Write out the entire listing below exactly as it appears, minus any pictures.

### Data lines
··········

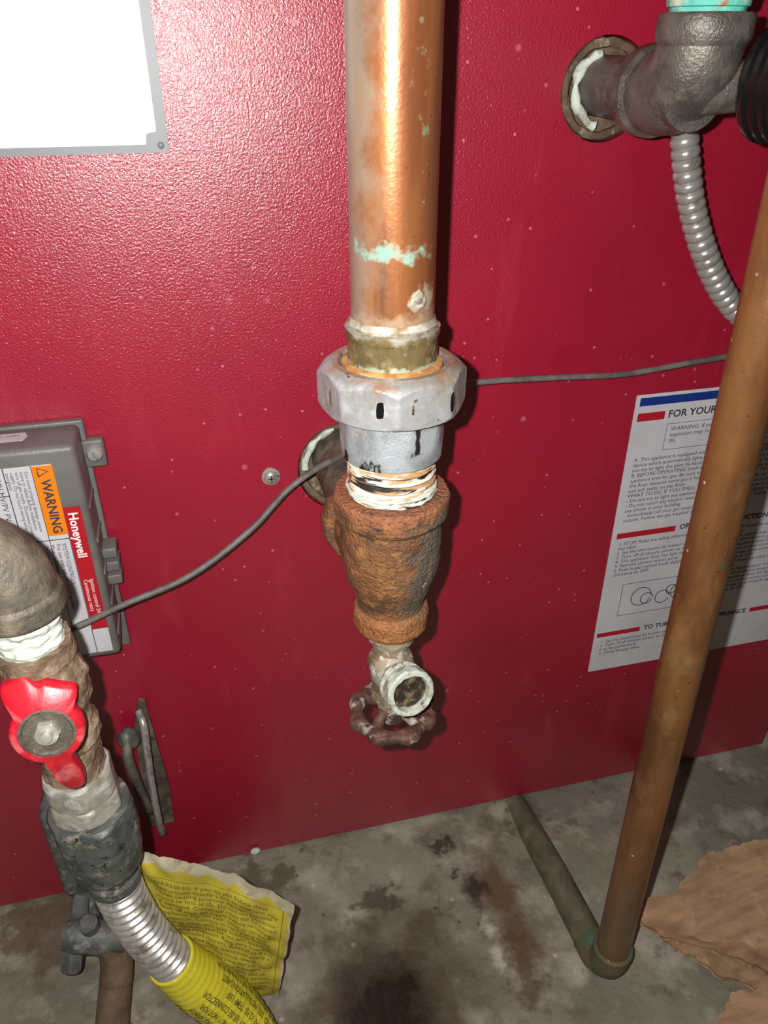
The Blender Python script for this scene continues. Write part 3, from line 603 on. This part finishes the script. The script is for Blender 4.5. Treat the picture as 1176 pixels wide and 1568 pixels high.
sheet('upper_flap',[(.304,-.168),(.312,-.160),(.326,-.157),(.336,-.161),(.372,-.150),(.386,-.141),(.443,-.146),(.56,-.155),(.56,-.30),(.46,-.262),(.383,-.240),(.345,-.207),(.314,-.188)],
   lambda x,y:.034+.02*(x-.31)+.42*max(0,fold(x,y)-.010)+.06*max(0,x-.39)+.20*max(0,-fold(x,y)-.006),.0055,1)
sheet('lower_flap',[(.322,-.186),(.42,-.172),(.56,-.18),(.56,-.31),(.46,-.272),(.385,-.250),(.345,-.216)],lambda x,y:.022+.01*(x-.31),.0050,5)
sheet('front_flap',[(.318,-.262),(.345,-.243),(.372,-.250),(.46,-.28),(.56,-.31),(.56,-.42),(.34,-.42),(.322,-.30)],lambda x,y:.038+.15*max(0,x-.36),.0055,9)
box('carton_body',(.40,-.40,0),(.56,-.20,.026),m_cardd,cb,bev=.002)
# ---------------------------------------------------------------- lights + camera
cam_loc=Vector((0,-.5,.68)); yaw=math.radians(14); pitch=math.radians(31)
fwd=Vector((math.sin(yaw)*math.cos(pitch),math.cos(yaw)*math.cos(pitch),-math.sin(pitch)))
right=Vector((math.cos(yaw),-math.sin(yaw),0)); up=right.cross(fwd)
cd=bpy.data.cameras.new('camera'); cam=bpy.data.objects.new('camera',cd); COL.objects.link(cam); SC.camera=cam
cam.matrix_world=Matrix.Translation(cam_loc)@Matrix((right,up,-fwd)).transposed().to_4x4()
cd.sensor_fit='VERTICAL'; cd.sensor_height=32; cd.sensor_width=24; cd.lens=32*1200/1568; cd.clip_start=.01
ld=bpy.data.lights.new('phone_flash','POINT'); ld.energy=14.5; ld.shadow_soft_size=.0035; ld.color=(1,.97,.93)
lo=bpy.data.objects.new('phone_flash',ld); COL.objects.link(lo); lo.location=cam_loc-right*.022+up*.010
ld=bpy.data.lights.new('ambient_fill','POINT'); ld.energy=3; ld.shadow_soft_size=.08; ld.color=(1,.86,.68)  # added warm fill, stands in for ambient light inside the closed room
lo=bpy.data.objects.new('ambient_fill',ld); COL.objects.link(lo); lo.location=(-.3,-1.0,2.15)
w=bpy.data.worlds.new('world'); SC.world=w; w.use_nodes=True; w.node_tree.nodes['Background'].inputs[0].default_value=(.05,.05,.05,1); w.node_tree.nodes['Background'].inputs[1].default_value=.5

··········

### Exercise response
The Blender Python script for this scene continues. Write part 3, from line 603 on. This part finishes the script. The script is for Blender 4.5. Treat the picture as 1176 pixels wide and 1568 pixels high.
sheet('upper_flap',[(.304,-.168),(.312,-.160),(.326,-.157),(.336,-.161),(.372,-.150),(.386,-.141),(.443,-.146),(.56,-.155),(.56,-.30),(.46,-.262),(.383,-.240),(.345,-.207),(.314,-.188)],
   lambda x,y:.034+.02*(x-.31)+.42*max(0,fold(x,y)-.010)+.06*max(0,x-.39)+.20*max(0,-fold(x,y)-.006),.0055,1)
sheet('lower_flap',[(.322,-.186),(.42,-.172),(.56,-.18),(.56,-.31),(.46,-.272),(.385,-.250),(.345,-.216)],lambda x,y:.022+.01*(x-.31),.0050,5)
sheet('front_flap',[(.318,-.262),(.345,-.243),(.372,-.250),(.46,-.28),(.56,-.31),(.56,-.42),(.34,-.42),(.322,-.30)],lambda x,y:.038+.15*max(0,x-.36),.0055,9)
box('carton_body',(.40,-.40,0),(.56,-.20,.026),m_cardd,cb,bev=.002)
# ---------------------------------------------------------------- lights + camera
cam_loc=Vector((0,-.5,.68)); yaw=math.radians(14); pitch=math.radians(31)
fwd=Vector((math.sin(yaw)*math.cos(pitch),math.cos(yaw)*math.cos(pitch),-math.sin(pitch)))
right=Vector((math.cos(yaw),-math.sin(yaw),0)); up=right.cross(fwd)
cd=bpy.data.cameras.new('camera'); cam=bpy.data.objects.new('camera',cd); COL.objects.link(cam); SC.camera=cam
cam.matrix_world=Matrix.Translation(cam_loc)@Matrix((right,up,-fwd)).transposed().to_4x4()
cd.sensor_fit='VERTICAL'; cd.sensor_height=32; cd.sensor_width=24; cd.lens=32*1200/1568; cd.clip_start=.01
ld=bpy.data.lights.new('phone_flash','POINT'); ld.energy=14.5; ld.shadow_soft_size=.0035; ld.color=(1,.97,.93)
lo=bpy.data.objects.new('phone_flash',ld); COL.objects.link(lo); lo.location=cam_loc-right*.022+up*.010
ld=bpy.data.lights.new('ambient_fill','POINT'); ld.energy=3; ld.shadow_soft_size=.08; ld.color=(1,.86,.68)  # added warm fill, stands in for ambient light inside the closed room
lo=bpy.data.objects.new('ambient_fill',ld); COL.objects.link(lo); lo.location=(-.3,-1.0,2.15)
w=bpy.data.worlds.new('world'); SC.world=w; w.use_nodes=True; w.node_tree.nodes['Background'].inputs[0].default_value=(.05,.05,.05,1); w.node_tree.nodes['Background'].inputs[1].default_value=.5